Time Zones at Sea?

I was flying back to Iceland yesterday and since they didn’t want to give me any headphones and normal ones don’t work I was pretty much stuck with playing with the flight-information on the touch screen in front of me. As I was doing that I noticed that the screen suddenly jumped an hour when we were up in the air, supposedly when we passed a time zone line and that got me thinking about the following question:

Do sailors on those big ocean going vessels change their clocks when they pass into a new time zone? Let’s for example think of a big container ship that goes from Japan to Germany; would they always go on local time?

ETA: I seem to remember that the US Navy always acts on Zulu Time, so if that’s true, my question is mostly about civilian vessels.

AFAIK, in the open ocean (outside territorial waters), the time zones are defined in 15-degree slices of longitude, with each hour centred on the relevant meridian, so, for instance, the GMT zone extends from 7.5ºW to 7.5ºE, the GMT+1 zone from 7.5ºE to 22.5ºE, and so on.

This site supports that:

I’m not quite sure what that last part means, as I thought the International Date Line was the 180º meridian, except in territorial waters where it follows the boundaries, keeping nations all in one day.

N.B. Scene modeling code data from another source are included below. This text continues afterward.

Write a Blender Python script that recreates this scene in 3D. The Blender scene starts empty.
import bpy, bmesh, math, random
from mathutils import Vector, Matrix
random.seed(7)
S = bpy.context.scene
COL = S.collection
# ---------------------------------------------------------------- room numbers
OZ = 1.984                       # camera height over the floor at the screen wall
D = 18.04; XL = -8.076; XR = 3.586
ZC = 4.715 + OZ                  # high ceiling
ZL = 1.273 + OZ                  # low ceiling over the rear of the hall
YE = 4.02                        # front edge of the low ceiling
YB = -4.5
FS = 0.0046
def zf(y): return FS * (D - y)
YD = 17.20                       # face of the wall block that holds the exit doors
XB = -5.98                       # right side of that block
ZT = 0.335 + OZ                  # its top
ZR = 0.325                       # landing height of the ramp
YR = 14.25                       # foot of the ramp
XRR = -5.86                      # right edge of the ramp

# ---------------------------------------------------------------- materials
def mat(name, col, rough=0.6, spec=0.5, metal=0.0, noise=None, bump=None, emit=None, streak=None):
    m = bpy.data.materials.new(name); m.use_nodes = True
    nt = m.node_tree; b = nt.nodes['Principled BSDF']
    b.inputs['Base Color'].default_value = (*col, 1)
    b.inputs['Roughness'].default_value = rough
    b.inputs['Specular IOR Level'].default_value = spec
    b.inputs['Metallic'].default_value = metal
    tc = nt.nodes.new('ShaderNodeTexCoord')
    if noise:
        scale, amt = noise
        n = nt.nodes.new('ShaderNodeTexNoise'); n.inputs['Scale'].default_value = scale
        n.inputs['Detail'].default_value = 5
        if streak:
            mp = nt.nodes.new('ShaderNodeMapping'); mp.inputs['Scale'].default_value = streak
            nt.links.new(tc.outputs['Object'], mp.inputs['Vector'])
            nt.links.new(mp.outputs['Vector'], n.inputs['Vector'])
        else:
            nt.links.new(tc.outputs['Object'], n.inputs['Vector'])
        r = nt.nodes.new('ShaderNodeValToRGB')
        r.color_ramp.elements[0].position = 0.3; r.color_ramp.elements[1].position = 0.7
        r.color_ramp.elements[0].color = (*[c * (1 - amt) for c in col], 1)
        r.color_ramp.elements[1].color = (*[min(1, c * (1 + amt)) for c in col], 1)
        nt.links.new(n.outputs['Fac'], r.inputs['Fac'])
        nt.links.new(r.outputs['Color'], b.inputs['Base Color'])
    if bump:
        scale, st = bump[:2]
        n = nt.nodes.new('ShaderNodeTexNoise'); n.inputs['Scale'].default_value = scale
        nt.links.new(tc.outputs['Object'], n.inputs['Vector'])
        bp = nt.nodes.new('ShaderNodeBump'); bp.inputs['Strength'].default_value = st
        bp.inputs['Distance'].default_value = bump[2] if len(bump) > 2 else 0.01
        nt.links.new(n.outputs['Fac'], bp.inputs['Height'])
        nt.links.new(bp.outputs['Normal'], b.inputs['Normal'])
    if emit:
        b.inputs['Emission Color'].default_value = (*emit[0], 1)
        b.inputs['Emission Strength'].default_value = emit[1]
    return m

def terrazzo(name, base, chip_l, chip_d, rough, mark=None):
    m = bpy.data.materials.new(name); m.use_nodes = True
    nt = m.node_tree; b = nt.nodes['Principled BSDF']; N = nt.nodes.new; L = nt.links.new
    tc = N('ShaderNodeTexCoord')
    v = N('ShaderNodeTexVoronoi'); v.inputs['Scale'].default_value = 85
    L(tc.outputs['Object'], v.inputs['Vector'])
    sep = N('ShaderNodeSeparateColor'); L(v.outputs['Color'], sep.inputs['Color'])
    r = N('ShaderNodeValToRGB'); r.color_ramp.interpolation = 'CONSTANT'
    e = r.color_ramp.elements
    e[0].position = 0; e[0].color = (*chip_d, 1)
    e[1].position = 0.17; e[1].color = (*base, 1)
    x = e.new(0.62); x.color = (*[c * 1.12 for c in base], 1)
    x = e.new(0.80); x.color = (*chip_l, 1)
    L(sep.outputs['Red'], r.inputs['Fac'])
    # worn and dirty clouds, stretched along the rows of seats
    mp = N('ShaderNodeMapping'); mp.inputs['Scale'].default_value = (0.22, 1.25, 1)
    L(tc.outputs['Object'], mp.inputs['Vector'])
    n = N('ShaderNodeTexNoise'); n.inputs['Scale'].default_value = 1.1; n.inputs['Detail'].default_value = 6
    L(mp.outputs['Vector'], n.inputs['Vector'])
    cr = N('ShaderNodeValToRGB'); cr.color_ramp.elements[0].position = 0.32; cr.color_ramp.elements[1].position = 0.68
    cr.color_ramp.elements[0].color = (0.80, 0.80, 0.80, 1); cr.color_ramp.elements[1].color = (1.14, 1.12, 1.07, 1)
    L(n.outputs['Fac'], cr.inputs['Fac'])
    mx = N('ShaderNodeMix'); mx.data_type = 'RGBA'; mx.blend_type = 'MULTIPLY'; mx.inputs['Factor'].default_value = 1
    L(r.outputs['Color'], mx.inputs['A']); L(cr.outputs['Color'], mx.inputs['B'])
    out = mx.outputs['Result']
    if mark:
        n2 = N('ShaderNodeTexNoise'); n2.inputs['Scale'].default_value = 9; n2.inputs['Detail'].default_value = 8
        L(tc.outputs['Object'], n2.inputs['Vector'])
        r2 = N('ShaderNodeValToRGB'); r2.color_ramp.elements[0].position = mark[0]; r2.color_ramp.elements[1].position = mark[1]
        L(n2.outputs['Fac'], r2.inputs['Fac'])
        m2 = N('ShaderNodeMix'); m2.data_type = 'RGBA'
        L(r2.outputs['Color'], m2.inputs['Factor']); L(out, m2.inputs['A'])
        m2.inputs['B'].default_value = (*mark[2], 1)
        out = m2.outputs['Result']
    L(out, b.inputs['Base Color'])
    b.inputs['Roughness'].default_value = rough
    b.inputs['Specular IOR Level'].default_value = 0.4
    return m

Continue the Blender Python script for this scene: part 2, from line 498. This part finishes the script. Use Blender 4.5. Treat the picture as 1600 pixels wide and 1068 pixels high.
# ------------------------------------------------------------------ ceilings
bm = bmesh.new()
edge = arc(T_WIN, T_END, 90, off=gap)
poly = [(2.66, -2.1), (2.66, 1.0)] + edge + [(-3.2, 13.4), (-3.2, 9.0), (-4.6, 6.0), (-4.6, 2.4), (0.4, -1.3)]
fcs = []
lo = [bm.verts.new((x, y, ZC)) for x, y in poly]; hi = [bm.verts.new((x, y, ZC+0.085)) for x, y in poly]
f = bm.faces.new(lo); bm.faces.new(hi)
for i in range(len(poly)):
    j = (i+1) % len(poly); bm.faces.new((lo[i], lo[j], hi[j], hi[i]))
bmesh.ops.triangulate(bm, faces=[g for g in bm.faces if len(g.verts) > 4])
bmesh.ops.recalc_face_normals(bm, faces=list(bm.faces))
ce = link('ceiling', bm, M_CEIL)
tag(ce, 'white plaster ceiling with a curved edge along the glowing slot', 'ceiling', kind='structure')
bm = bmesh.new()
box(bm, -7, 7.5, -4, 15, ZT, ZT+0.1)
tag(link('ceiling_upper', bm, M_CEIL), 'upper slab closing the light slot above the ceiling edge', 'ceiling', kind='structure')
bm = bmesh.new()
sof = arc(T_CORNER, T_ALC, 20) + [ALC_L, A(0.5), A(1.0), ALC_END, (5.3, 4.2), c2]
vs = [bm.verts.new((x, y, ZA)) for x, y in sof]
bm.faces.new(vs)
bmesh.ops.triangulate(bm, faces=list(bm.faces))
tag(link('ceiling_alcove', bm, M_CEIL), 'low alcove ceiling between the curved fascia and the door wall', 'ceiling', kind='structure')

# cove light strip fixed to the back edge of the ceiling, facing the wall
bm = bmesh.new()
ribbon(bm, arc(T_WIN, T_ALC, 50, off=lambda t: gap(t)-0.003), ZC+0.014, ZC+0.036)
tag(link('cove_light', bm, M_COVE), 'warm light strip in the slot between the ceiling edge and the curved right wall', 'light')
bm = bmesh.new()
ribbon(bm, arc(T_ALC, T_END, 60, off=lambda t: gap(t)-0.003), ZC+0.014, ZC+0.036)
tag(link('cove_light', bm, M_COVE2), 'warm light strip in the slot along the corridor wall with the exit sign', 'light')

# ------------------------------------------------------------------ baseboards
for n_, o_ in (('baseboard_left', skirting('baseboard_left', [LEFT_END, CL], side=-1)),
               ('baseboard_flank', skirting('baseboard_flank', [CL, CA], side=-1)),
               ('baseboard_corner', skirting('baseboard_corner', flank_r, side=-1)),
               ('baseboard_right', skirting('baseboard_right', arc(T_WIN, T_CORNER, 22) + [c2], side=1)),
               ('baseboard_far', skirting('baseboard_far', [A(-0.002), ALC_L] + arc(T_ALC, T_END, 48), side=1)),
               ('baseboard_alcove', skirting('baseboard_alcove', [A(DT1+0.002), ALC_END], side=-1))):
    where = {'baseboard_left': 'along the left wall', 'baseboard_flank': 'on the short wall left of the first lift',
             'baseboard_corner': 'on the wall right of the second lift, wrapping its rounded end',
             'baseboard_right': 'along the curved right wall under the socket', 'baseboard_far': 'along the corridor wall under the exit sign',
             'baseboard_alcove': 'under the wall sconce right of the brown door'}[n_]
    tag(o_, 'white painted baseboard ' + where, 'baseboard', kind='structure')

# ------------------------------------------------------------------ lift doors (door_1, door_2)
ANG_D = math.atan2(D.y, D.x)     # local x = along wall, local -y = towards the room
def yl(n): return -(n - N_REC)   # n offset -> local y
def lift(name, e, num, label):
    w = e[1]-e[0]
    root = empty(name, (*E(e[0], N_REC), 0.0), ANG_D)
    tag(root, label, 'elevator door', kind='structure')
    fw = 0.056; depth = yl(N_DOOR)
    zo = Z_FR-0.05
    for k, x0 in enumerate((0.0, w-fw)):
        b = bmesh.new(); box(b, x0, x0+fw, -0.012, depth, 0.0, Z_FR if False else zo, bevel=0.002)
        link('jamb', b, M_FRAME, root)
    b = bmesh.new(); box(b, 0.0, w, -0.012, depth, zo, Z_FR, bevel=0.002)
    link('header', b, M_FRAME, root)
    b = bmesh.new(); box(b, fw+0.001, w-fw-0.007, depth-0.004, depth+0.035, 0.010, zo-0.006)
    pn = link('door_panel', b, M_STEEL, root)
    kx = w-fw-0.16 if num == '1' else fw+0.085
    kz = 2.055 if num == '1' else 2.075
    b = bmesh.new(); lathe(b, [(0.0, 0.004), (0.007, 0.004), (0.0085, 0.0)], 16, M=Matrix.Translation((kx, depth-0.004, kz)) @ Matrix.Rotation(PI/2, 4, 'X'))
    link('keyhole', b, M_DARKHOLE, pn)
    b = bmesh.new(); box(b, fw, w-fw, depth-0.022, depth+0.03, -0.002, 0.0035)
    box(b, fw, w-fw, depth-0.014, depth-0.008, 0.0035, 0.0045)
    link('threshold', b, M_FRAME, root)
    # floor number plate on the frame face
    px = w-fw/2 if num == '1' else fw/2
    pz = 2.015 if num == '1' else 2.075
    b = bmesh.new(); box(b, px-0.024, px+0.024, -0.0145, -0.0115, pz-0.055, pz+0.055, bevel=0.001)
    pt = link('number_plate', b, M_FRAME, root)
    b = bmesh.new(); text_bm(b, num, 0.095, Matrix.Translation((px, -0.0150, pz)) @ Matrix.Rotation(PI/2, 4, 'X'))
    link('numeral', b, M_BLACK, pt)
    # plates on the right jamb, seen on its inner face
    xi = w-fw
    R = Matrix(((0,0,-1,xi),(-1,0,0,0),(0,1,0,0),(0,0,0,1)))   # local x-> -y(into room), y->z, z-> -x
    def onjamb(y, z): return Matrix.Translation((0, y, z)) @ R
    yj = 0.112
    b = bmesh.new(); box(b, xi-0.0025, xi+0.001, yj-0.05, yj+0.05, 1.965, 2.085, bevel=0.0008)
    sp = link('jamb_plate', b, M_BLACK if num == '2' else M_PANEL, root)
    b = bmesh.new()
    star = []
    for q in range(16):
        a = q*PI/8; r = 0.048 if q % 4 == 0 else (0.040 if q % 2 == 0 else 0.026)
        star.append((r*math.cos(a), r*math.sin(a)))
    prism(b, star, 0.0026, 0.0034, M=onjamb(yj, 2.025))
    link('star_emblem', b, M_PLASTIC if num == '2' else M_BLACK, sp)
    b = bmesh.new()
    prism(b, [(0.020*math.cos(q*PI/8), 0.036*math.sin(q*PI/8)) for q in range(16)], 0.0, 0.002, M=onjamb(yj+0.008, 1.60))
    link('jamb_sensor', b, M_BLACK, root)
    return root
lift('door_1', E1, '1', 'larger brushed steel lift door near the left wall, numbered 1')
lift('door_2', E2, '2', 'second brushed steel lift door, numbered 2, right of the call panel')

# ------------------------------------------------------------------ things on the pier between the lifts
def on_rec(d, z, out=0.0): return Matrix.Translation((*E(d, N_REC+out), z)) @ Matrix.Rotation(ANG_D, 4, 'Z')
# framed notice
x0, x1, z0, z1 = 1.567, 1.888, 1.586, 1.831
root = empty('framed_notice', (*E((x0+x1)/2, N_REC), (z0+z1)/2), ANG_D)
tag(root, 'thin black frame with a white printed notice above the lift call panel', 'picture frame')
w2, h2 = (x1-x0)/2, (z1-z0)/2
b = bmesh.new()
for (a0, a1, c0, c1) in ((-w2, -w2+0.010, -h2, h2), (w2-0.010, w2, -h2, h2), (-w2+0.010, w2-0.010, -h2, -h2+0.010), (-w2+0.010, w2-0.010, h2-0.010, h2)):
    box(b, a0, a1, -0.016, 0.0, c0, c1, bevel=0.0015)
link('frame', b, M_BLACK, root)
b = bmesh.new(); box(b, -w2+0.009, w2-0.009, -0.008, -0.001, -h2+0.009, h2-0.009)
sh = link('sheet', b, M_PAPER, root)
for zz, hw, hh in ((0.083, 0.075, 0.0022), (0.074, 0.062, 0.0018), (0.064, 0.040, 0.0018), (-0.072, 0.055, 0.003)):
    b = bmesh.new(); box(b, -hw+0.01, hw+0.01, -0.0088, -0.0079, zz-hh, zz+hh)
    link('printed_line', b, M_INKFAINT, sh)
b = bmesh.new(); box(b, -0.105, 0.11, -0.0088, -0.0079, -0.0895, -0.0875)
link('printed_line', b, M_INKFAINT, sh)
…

U.S. Navy ships change ship’s time as they cross each zone. IIRC, the changes were announced the day before.

Hmm… then it would be pretty darn neat to time your “shifts” to correspond with time zone changes, so you always get an hour less of work, if you’re going to the east.

On merchant ships normally the time changes on the 12-4 AM watch. It is posted the day before. I do not know if it is done before crossing or after, ya would have to ask a deckie.

Back in the mid 20th century, I made several long sea voyages between Australia and Europe. (It was a time when air travel was relatively more expensive than it is now, so most long journeys were by sea). As several have said, on some days they would announce that the clocks would change on the next day, and I assume they changed some time shortly after midnight. (I wsas too young to stay up that late). I also assume that they tried to keep up roughly with the 15 degree zones, but changing the clocks in the middle of the night was more important than being exactly right with those zones. You’d also want to have the time the same as local time when you arrived at your next port – so you might need to change the clocks by 30 minutes if the next port was Adelaide or Bombay.

Things would get a bit strange with the daily schedule if this were the case - breakfast at sunset, for example. Zulu time is used for certain things (like recording the arrival of messages) but, as HtH notes, local time zones are observed.

U.S. submarines at sea often switch to Zulu time (aka GMT). Before going up to periscope depth, you had to check what the local time was to see if it was night or day on the surface.

On my one and only transatlantic trip, the ship reset the clocks each night. It did mean we ate our meals an hour earlier each day.

Parts of the deviations from 180º occur well outside of territorial waters - for example south-east of New Zealand: http://upload.wikimedia.org/wikipedia/commons/6/61/International_Date_Line.png

On a nine day trip to Europe, the ship made an hour change every night for the first five. I had thought it would help me adjust to the time change more readily, but I found five one hour changes harder than a single five hour change. I don’t think they paid any attention to the actual time zones.

True. Didn’t think of that :smack:

And thank you all for the input! My ignorance has been fought.

Makes sense if you’re going to be submerged for months, with no pesky sunlight to disrupt things.

It also means an hour more of work each day when the ship is traveling in the other direction.